China defends economy with rhetorical Q&A amid slowing growth rate, trade war pressures
- The National Development and Reform Commission (NDRC) answered ‘no’ to the four questions it asked about the state of China’s economy
- Beijing is concerned about worsening expectations both at home and abroad after China’s growth rate slowed to the lowest on record in the third quarter of 2019

China’s top economic planning agency has taken an usual approach to defending the state of the domestic economy by asking four rhetorical questions, with the responses aimed at helping to quell rising doubts as well as sell Beijing’s own narrative both at home and abroad.
The National Development and Reform Commission (NDRC), in a statement over the weekend, asked: Is China’s growth really losing steam?; Are foreign businesses fleeing China?; Is China losing its place in the value chain?; and Is China’s official economic data fabricated?
According to the NDRC, the answer to all the four questions is “No”.

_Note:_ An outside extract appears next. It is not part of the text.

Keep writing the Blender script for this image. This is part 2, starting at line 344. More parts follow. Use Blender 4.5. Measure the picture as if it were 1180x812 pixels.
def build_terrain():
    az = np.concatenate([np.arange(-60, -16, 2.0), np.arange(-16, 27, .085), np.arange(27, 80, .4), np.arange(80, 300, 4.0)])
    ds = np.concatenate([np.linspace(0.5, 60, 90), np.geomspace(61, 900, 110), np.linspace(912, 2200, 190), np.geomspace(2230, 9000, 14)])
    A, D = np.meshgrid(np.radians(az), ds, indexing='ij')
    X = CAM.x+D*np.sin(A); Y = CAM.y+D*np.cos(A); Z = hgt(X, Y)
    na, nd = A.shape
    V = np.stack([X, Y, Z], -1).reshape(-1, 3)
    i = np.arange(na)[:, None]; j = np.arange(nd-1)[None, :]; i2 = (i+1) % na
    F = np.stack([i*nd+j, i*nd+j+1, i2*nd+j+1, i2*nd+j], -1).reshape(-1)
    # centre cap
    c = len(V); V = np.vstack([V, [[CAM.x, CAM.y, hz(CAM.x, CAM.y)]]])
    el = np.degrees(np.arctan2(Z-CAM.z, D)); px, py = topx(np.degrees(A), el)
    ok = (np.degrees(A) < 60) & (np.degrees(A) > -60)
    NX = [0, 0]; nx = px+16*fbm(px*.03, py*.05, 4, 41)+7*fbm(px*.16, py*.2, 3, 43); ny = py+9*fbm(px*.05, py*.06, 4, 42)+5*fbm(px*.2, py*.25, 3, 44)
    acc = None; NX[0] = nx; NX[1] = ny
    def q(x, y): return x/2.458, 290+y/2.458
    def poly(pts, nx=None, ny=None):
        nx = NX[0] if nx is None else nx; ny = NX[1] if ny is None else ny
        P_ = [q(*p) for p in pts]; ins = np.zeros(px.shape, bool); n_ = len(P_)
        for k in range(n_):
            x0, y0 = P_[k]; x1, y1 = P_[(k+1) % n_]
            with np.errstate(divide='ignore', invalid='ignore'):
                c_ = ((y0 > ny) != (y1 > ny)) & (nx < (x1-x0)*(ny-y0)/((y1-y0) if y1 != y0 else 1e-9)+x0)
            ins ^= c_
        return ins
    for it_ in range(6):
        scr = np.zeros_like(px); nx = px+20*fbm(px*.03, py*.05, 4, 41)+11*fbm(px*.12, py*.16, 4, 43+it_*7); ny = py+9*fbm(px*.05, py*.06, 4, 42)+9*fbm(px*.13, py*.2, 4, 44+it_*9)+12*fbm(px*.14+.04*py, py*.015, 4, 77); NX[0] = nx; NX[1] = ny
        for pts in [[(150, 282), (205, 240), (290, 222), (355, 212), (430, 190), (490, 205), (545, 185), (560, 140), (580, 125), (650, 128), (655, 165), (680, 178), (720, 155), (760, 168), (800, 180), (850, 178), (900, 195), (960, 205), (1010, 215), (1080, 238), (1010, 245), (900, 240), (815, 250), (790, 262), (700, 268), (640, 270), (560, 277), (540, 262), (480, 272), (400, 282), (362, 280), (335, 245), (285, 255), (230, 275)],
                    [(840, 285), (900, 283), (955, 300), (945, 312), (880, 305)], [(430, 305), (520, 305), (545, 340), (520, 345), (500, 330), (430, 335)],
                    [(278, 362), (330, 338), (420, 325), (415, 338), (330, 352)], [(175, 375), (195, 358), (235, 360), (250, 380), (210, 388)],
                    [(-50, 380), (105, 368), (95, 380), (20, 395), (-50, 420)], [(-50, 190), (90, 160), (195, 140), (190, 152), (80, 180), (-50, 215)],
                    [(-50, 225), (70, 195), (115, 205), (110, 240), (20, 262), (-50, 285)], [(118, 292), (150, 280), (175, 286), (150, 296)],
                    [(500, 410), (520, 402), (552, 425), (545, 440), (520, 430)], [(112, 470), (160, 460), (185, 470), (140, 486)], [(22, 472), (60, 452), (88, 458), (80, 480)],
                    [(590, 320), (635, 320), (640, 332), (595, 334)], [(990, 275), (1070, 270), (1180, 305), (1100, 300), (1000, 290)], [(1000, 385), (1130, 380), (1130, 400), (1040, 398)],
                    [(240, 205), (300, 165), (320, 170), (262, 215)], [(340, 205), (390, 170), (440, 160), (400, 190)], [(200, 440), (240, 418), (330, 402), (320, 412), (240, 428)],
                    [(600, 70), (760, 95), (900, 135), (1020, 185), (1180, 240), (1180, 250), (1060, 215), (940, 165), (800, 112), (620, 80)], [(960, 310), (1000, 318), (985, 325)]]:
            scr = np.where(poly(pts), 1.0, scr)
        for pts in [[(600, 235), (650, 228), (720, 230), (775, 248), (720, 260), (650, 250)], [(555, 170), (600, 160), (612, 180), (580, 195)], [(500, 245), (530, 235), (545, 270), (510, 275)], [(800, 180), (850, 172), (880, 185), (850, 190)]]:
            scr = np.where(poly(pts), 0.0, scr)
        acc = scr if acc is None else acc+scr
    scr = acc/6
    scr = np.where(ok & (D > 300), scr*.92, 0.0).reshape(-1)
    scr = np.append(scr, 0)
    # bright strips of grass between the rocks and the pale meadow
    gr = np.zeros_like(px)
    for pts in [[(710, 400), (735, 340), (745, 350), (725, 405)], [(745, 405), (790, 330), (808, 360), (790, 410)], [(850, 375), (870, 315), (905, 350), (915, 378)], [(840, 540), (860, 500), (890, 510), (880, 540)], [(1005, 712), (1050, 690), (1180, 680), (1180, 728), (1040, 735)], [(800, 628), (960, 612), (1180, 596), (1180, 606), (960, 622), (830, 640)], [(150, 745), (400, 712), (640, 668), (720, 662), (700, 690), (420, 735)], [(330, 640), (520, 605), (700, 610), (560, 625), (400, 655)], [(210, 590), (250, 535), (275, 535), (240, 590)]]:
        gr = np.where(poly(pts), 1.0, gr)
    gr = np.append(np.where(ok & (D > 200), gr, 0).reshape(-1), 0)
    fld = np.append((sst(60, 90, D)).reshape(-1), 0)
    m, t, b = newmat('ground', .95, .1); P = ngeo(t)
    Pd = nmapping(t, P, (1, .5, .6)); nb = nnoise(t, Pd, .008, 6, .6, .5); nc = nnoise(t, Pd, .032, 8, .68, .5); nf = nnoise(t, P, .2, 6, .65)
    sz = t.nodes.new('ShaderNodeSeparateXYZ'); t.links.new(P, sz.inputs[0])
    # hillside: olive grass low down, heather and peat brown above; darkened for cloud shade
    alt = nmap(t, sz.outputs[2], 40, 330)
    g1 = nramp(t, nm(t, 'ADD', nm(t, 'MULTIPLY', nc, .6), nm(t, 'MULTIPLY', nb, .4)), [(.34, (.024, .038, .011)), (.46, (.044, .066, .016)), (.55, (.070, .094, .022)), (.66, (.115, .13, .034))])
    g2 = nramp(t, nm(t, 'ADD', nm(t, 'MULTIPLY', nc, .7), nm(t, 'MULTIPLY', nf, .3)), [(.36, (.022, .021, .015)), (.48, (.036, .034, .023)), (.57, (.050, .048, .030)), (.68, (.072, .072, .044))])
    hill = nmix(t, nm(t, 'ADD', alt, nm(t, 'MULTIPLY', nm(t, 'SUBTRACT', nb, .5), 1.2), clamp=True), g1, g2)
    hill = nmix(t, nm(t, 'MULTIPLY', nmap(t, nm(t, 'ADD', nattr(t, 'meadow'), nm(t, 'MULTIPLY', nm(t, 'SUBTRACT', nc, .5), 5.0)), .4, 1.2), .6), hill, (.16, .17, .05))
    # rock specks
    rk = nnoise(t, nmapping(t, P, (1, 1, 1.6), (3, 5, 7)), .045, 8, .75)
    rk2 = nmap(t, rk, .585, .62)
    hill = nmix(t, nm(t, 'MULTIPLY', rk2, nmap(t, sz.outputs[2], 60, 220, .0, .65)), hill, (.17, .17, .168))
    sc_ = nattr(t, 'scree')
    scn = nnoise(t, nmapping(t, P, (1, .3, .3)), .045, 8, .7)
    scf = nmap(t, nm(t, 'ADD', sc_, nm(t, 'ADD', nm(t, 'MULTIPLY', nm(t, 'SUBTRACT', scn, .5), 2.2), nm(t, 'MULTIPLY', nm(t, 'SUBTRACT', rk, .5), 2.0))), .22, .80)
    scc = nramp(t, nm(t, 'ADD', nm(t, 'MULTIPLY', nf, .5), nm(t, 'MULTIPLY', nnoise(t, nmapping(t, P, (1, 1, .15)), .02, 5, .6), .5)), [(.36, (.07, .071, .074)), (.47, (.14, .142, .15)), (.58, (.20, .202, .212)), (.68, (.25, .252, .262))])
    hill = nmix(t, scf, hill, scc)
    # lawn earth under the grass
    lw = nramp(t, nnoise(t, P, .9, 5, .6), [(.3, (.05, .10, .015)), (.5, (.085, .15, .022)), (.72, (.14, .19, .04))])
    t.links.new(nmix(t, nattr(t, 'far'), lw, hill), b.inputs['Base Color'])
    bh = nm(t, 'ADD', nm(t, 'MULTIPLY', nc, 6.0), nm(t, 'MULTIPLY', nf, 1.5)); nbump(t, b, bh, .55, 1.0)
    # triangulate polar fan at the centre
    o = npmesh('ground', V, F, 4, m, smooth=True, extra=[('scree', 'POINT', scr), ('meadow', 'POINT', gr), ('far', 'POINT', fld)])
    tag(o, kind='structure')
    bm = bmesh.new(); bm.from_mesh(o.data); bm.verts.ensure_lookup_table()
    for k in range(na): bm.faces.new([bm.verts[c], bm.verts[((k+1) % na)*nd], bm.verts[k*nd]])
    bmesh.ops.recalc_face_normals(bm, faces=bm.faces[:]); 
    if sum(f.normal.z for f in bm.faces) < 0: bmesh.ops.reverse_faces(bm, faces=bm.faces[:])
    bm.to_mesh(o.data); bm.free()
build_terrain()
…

At present, the impact from business relocation on China’s economic growth, industrial upgrading and employment is controllable
For the question on whether foreign businesses are fleeing the country, the agency said that “data and facts” showed China remained as an attractive destination for foreign investors, including US businesses, defying allegations made by American President Donald Trump in July that “thousands” of companies are fleeing China due to his tariffs.